# TASK OBJECTIVE
Start at the first line of the material below and retype each line through the one containing "tag(mk('broken_masonry', vs, rk.f, M['rock'], loc=rp), 'broken", exactly.

# GIVEN MATERIAL
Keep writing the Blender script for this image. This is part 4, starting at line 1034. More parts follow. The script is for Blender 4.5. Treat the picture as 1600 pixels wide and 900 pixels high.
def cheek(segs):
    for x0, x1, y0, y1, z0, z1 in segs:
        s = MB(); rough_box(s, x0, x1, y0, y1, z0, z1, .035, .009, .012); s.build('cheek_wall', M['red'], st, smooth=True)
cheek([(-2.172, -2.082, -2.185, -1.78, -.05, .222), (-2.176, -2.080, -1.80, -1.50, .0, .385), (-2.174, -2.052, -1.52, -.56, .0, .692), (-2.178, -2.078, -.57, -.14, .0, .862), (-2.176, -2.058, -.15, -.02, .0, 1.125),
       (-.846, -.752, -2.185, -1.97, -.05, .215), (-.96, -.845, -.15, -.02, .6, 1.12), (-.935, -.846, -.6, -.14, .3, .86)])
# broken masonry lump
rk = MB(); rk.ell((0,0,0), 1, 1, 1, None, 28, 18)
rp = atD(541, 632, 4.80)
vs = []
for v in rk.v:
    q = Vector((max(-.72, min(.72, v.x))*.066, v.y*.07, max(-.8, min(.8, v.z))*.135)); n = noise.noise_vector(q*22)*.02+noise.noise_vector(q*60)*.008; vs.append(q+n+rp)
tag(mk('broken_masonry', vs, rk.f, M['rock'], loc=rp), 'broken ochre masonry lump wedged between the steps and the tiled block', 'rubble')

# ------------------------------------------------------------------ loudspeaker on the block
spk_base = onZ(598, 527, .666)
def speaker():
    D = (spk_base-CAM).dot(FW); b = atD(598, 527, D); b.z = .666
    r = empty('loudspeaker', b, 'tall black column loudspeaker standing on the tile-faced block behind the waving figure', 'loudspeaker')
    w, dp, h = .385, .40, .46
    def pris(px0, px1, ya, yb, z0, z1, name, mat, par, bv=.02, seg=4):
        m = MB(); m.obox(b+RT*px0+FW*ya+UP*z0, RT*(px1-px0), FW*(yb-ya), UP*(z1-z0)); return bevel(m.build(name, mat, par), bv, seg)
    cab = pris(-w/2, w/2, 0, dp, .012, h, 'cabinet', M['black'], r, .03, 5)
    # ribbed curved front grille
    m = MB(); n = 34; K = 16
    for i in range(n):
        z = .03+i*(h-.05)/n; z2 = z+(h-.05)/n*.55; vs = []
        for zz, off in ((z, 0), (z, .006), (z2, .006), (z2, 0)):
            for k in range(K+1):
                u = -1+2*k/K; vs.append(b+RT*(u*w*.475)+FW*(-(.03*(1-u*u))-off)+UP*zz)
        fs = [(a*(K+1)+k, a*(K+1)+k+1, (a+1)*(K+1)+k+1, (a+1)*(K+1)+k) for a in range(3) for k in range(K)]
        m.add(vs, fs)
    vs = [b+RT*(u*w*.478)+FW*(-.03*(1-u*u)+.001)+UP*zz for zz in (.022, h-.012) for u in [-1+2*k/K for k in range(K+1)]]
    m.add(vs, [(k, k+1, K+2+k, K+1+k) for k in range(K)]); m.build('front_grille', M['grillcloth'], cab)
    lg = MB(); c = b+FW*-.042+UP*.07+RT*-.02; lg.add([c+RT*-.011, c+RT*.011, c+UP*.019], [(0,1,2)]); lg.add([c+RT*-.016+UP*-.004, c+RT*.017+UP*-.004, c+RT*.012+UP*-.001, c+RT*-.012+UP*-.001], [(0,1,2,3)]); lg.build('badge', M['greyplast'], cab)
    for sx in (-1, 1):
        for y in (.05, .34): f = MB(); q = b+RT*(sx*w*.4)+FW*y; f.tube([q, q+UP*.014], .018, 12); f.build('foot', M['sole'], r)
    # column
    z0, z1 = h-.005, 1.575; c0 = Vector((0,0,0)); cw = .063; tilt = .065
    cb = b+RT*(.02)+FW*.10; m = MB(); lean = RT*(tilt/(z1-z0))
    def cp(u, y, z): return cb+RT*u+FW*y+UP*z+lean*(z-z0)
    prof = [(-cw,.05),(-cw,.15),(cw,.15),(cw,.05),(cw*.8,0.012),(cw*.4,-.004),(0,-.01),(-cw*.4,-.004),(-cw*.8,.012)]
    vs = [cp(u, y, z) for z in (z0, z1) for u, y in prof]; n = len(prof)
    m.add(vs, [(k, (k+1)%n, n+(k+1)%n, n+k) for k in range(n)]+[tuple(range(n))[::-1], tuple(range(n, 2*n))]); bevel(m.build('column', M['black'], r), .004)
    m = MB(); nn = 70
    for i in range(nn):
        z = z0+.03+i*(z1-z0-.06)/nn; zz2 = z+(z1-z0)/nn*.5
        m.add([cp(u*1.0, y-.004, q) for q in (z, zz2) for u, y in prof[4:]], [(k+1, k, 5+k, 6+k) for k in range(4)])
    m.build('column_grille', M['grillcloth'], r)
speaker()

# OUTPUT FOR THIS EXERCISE
Keep writing the Blender script for this image. This is part 4, starting at line 1034. More parts follow. The script is for Blender 4.5. Treat the picture as 1600 pixels wide and 900 pixels high.
def cheek(segs):
    for x0, x1, y0, y1, z0, z1 in segs:
        s = MB(); rough_box(s, x0, x1, y0, y1, z0, z1, .035, .009, .012); s.build('cheek_wall', M['red'], st, smooth=True)
cheek([(-2.172, -2.082, -2.185, -1.78, -.05, .222), (-2.176, -2.080, -1.80, -1.50, .0, .385), (-2.174, -2.052, -1.52, -.56, .0, .692), (-2.178, -2.078, -.57, -.14, .0, .862), (-2.176, -2.058, -.15, -.02, .0, 1.125),
       (-.846, -.752, -2.185, -1.97, -.05, .215), (-.96, -.845, -.15, -.02, .6, 1.12), (-.935, -.846, -.6, -.14, .3, .86)])
# broken masonry lump
rk = MB(); rk.ell((0,0,0), 1, 1, 1, None, 28, 18)
rp = atD(541, 632, 4.80)
vs = []
for v in rk.v:
    q = Vector((max(-.72, min(.72, v.x))*.066, v.y*.07, max(-.8, min(.8, v.z))*.135)); n = noise.noise_vector(q*22)*.02+noise.noise_vector(q*60)*.008; vs.append(q+n+rp)
tag(mk('broken_masonry', vs, rk.f, M['rock'], loc=rp), 'broken ochre masonry lump wedged between the steps and the tiled block', 'rubble')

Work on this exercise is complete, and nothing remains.